Provided material:
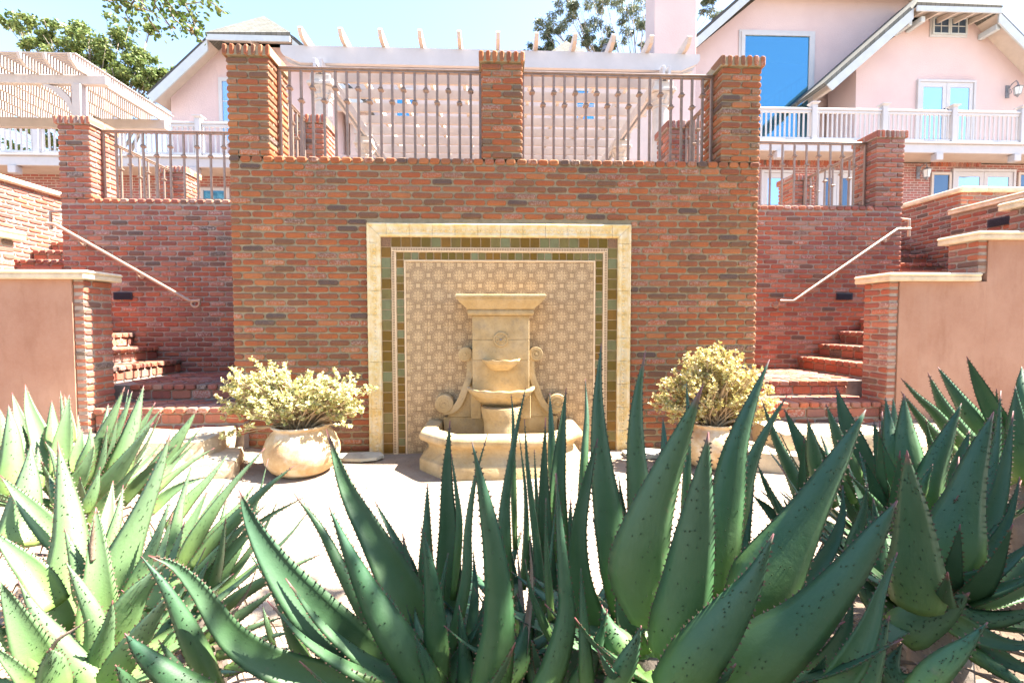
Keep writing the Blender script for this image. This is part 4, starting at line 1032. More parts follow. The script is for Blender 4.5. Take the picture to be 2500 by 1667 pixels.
# ------------------------------------------------------------------ windows and doors
def window(parent, xa, xb, za, zb, Y, nx=1, nz=1, glass='glass', fr=.07, mun=.022, mat='white', name='window', trim=True):
    b = MB(); y0 = Y-.05
    b.box((xa, y0, za), (xa+fr, Y, zb)); b.box((xb-fr, y0, za), (xb, Y, zb)); b.box((xa+fr, y0, zb-fr), (xb-fr, Y, zb)); b.box((xa+fr, y0, za), (xb-fr, Y, za+fr))
    for i in range(1, nx):
        x = xa+fr+(xb-xa-2*fr)*i/nx; b.box((x-mun/2, y0+.012, za+fr), (x+mun/2, Y-.008, zb-fr))
    for j in range(1, nz):
        z = za+fr+(zb-za-2*fr)*j/nz; b.box((xa+fr, y0+.014, z-mun/2), (xb-fr, Y-.009, z+mun/2))
    w = b.build(name, M[mat], parent)
    p = MB(); p.box((xa+fr-.005, Y-.024, za+fr-.005), (xb-fr+.005, Y-.015, zb-fr+.005)); p.build('pane', M[glass], w)
    return w
def french_door(parent, xa, xb, za, zb, Y, leaves=2, glass='glass2', handle=True):
    b = MB(); fr = .07; b.box((xa-fr, Y-.07, za), (xa, Y, zb+fr)); b.box((xb, Y-.07, za), (xb+fr, Y, zb+fr)); b.box((xa, Y-.07, zb), (xb, Y, zb+fr)); b.build('door_frame', M['white'], parent)
    w = (xb-xa)/leaves
    for i in range(leaves):
        a = xa+w*i+.006; c = xa+w*(i+1)-.006; s_ = .12; b = MB(); y0 = Y-.045
        b.box((a, y0, za+.01), (a+s_, Y, zb-.006)); b.box((c-s_, y0, za+.01), (c, Y, zb-.006)); b.box((a+s_, y0, zb-.15), (c-s_, Y, zb-.006)); b.box((a+s_, y0, za+.01), (c-s_, Y, za+.25))
        d = b.build('door', M['white'], parent); p = MB(); p.box((a+s_-.005, Y-.03, za+.245), (c-s_+.005, Y-.02, zb-.145)); p.build('pane', M[glass], d)
        if handle:
            h = MB(); hx = c-.05 if i == 0 else a+.05; h.box((hx-.02, y0-.012, za+.95), (hx+.02, y0-.001, za+1.2)); h.tube([(hx, y0-.012, za+1.08), (hx, y0-.05, za+1.08), (hx+(-.11 if i == 0 else .11), y0-.05, za+1.08)], .009, 6); h.build('handle', M['vent'], d)
def poly_wall(parent, P, Y, th=.3, name='wall', mat='pink'):
    b = MB(); b.prism([(x, Y, z) for x, z in P], (0, th, 0)); return b.build(name, M[mat], parent)
def xz(x, y, Y): p = at(x, y, Y); return (p.x, p.z)

def gable_roof(parent, Yf, Yb, el, tl, tr, er, over=.5, th=.10, barge='trim', rafters=4, hipdepth=None):
    """jerkinhead gable: el/er low eaves, tl/tr ends of the clipped hip eave (x, z)"""
    sl = (tl[1]-el[1])/(tl[0]-el[0]); sr = (tr[1]-er[1])/(tr[0]-er[0]); xm = (sl*tl[0]-tl[1]-sr*tr[0]+tr[1])/(sl-sr); zm = tl[1]+sl*(xm-tl[0])
    ym = Yf+max(.35, (zm-tl[1])*.75); n1 = Vector((-sl, 0, 1)).normalized()*th; n2 = Vector((-sr, 0, 1)).normalized()*th
    b = MB(); b.prism([(el[0], Yf, el[1]), (tl[0], Yf, tl[1]), (xm, ym, zm), (xm, Yb, zm), (el[0], Yb, el[1])], n1); b.build('roof_slope', M['roof'], parent)
    b = MB(); b.prism([(er[0], Yf, er[1]), (tr[0], Yf, tr[1]), (xm, ym, zm), (xm, Yb, zm), (er[0], Yb, er[1])], n2); b.build('roof_slope', M['roof'], parent)
    for (e, t_) in ((el, tl), (er, tr)):
        b = MB(); b.prism([(e[0]+(.02 if e is el else -.02), Yf+.02, e[1]-.006), (t_[0], Yf+.02, t_[1]-.006), (t_[0], Yf+1.1, t_[1]-.006), (e[0]+(.02 if e is el else -.02), Yf+1.1, e[1]-.006)], (0, 0, -.02)); b.build('soffit', M['cream'], parent)
    zs_ = max(tl[1], tr[1]); b = MB(); b.prism([(tl[0]+.05, Yf-.08, zs_+.0), (tl[0]+.05, Yf+over, zs_+.17), (tl[0]+.05, Yf+over, zs_+.185), (tl[0]+.05, Yf-.08, zs_+.015)], (tr[0]-tl[0]-.1, 0, 0)); b.build('soffit', M['cream'], parent)
    zt = max(tl[1], tr[1]); hp = [(tl[0], Yf-.12, tl[1]+.03), (tr[0], Yf-.12, tr[1]+.03), (xm, ym+.05, zm+.06)]
    b = MB(); b.prism(hp, (0, -.02, .09)); b.build('hip_roof', M['roof'], parent)
    for (e, t_, sg) in ((el, tl, 1), (er, tr, -1)):
        b = MB(); w = .25; sl_ = (t_[1]-e[1])/(t_[0]-e[0]); k = math.sqrt(1+sl_**2)
        P = [(e[0], Yf+.0, e[1]-.0), (t_[0], Yf, t_[1]), (t_[0], Yf, t_[1]-w*k*.92), (e[0]+sg*.16, Yf, e[1]+sl_*sg*.16-w*k*.92)]
        b.prism(P, (0, -.045, 0)); b.build('barge_board', M[barge], parent)
    b = MB(); b.box((tl[0]+.02, Yf-.14, zt-.13), (tr[0]-.02, Yf-.10, zt+.02)); b.build('hip_fascia', M[barge], parent)
    for i in range(rafters):
        x = tl[0]+(tr[0]-tl[0])*(i+.5)/rafters; b = MB(); b.prism([(x-.04, Yf-.10, zt-.03), (x-.04, Yf-.10, zt-.12), (x-.04, Yf+over, zt-.02), (x-.04, Yf+over, zt+.14)], (.08, 0, 0)); b.build('rafter_tail', M['cream'], parent)
    return xm, zm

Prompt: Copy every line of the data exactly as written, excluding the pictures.

Response below:
Keep writing the Blender script for this image. This is part 4, starting at line 1032. More parts follow. The script is for Blender 4.5. Take the picture to be 2500 by 1667 pixels.
# ------------------------------------------------------------------ windows and doors
def window(parent, xa, xb, za, zb, Y, nx=1, nz=1, glass='glass', fr=.07, mun=.022, mat='white', name='window', trim=True):
    b = MB(); y0 = Y-.05
    b.box((xa, y0, za), (xa+fr, Y, zb)); b.box((xb-fr, y0, za), (xb, Y, zb)); b.box((xa+fr, y0, zb-fr), (xb-fr, Y, zb)); b.box((xa+fr, y0, za), (xb-fr, Y, za+fr))
    for i in range(1, nx):
        x = xa+fr+(xb-xa-2*fr)*i/nx; b.box((x-mun/2, y0+.012, za+fr), (x+mun/2, Y-.008, zb-fr))
    for j in range(1, nz):
        z = za+fr+(zb-za-2*fr)*j/nz; b.box((xa+fr, y0+.014, z-mun/2), (xb-fr, Y-.009, z+mun/2))
    w = b.build(name, M[mat], parent)
    p = MB(); p.box((xa+fr-.005, Y-.024, za+fr-.005), (xb-fr+.005, Y-.015, zb-fr+.005)); p.build('pane', M[glass], w)
    return w
def french_door(parent, xa, xb, za, zb, Y, leaves=2, glass='glass2', handle=True):
    b = MB(); fr = .07; b.box((xa-fr, Y-.07, za), (xa, Y, zb+fr)); b.box((xb, Y-.07, za), (xb+fr, Y, zb+fr)); b.box((xa, Y-.07, zb), (xb, Y, zb+fr)); b.build('door_frame', M['white'], parent)
    w = (xb-xa)/leaves
    for i in range(leaves):
        a = xa+w*i+.006; c = xa+w*(i+1)-.006; s_ = .12; b = MB(); y0 = Y-.045
        b.box((a, y0, za+.01), (a+s_, Y, zb-.006)); b.box((c-s_, y0, za+.01), (c, Y, zb-.006)); b.box((a+s_, y0, zb-.15), (c-s_, Y, zb-.006)); b.box((a+s_, y0, za+.01), (c-s_, Y, za+.25))
        d = b.build('door', M['white'], parent); p = MB(); p.box((a+s_-.005, Y-.03, za+.245), (c-s_+.005, Y-.02, zb-.145)); p.build('pane', M[glass], d)
        if handle:
            h = MB(); hx = c-.05 if i == 0 else a+.05; h.box((hx-.02, y0-.012, za+.95), (hx+.02, y0-.001, za+1.2)); h.tube([(hx, y0-.012, za+1.08), (hx, y0-.05, za+1.08), (hx+(-.11 if i == 0 else .11), y0-.05, za+1.08)], .009, 6); h.build('handle', M['vent'], d)
def poly_wall(parent, P, Y, th=.3, name='wall', mat='pink'):
    b = MB(); b.prism([(x, Y, z) for x, z in P], (0, th, 0)); return b.build(name, M[mat], parent)
def xz(x, y, Y): p = at(x, y, Y); return (p.x, p.z)

def gable_roof(parent, Yf, Yb, el, tl, tr, er, over=.5, th=.10, barge='trim', rafters=4, hipdepth=None):
    """jerkinhead gable: el/er low eaves, tl/tr ends of the clipped hip eave (x, z)"""
    sl = (tl[1]-el[1])/(tl[0]-el[0]); sr = (tr[1]-er[1])/(tr[0]-er[0]); xm = (sl*tl[0]-tl[1]-sr*tr[0]+tr[1])/(sl-sr); zm = tl[1]+sl*(xm-tl[0])
    ym = Yf+max(.35, (zm-tl[1])*.75); n1 = Vector((-sl, 0, 1)).normalized()*th; n2 = Vector((-sr, 0, 1)).normalized()*th
    b = MB(); b.prism([(el[0], Yf, el[1]), (tl[0], Yf, tl[1]), (xm, ym, zm), (xm, Yb, zm), (el[0], Yb, el[1])], n1); b.build('roof_slope', M['roof'], parent)
    b = MB(); b.prism([(er[0], Yf, er[1]), (tr[0], Yf, tr[1]), (xm, ym, zm), (xm, Yb, zm), (er[0], Yb, er[1])], n2); b.build('roof_slope', M['roof'], parent)
    for (e, t_) in ((el, tl), (er, tr)):
        b = MB(); b.prism([(e[0]+(.02 if e is el else -.02), Yf+.02, e[1]-.006), (t_[0], Yf+.02, t_[1]-.006), (t_[0], Yf+1.1, t_[1]-.006), (e[0]+(.02 if e is el else -.02), Yf+1.1, e[1]-.006)], (0, 0, -.02)); b.build('soffit', M['cream'], parent)
    zs_ = max(tl[1], tr[1]); b = MB(); b.prism([(tl[0]+.05, Yf-.08, zs_+.0), (tl[0]+.05, Yf+over, zs_+.17), (tl[0]+.05, Yf+over, zs_+.185), (tl[0]+.05, Yf-.08, zs_+.015)], (tr[0]-tl[0]-.1, 0, 0)); b.build('soffit', M['cream'], parent)
    zt = max(tl[1], tr[1]); hp = [(tl[0], Yf-.12, tl[1]+.03), (tr[0], Yf-.12, tr[1]+.03), (xm, ym+.05, zm+.06)]
    b = MB(); b.prism(hp, (0, -.02, .09)); b.build('hip_roof', M['roof'], parent)
    for (e, t_, sg) in ((el, tl, 1), (er, tr, -1)):
        b = MB(); w = .25; sl_ = (t_[1]-e[1])/(t_[0]-e[0]); k = math.sqrt(1+sl_**2)
        P = [(e[0], Yf+.0, e[1]-.0), (t_[0], Yf, t_[1]), (t_[0], Yf, t_[1]-w*k*.92), (e[0]+sg*.16, Yf, e[1]+sl_*sg*.16-w*k*.92)]
        b.prism(P, (0, -.045, 0)); b.build('barge_board', M[barge], parent)
    b = MB(); b.box((tl[0]+.02, Yf-.14, zt-.13), (tr[0]-.02, Yf-.10, zt+.02)); b.build('hip_fascia', M[barge], parent)
    for i in range(rafters):
        x = tl[0]+(tr[0]-tl[0])*(i+.5)/rafters; b = MB(); b.prism([(x-.04, Yf-.10, zt-.03), (x-.04, Yf-.10, zt-.12), (x-.04, Yf+over, zt-.02), (x-.04, Yf+over, zt+.14)], (.08, 0, 0)); b.build('rafter_tail', M['cream'], parent)
    return xm, zm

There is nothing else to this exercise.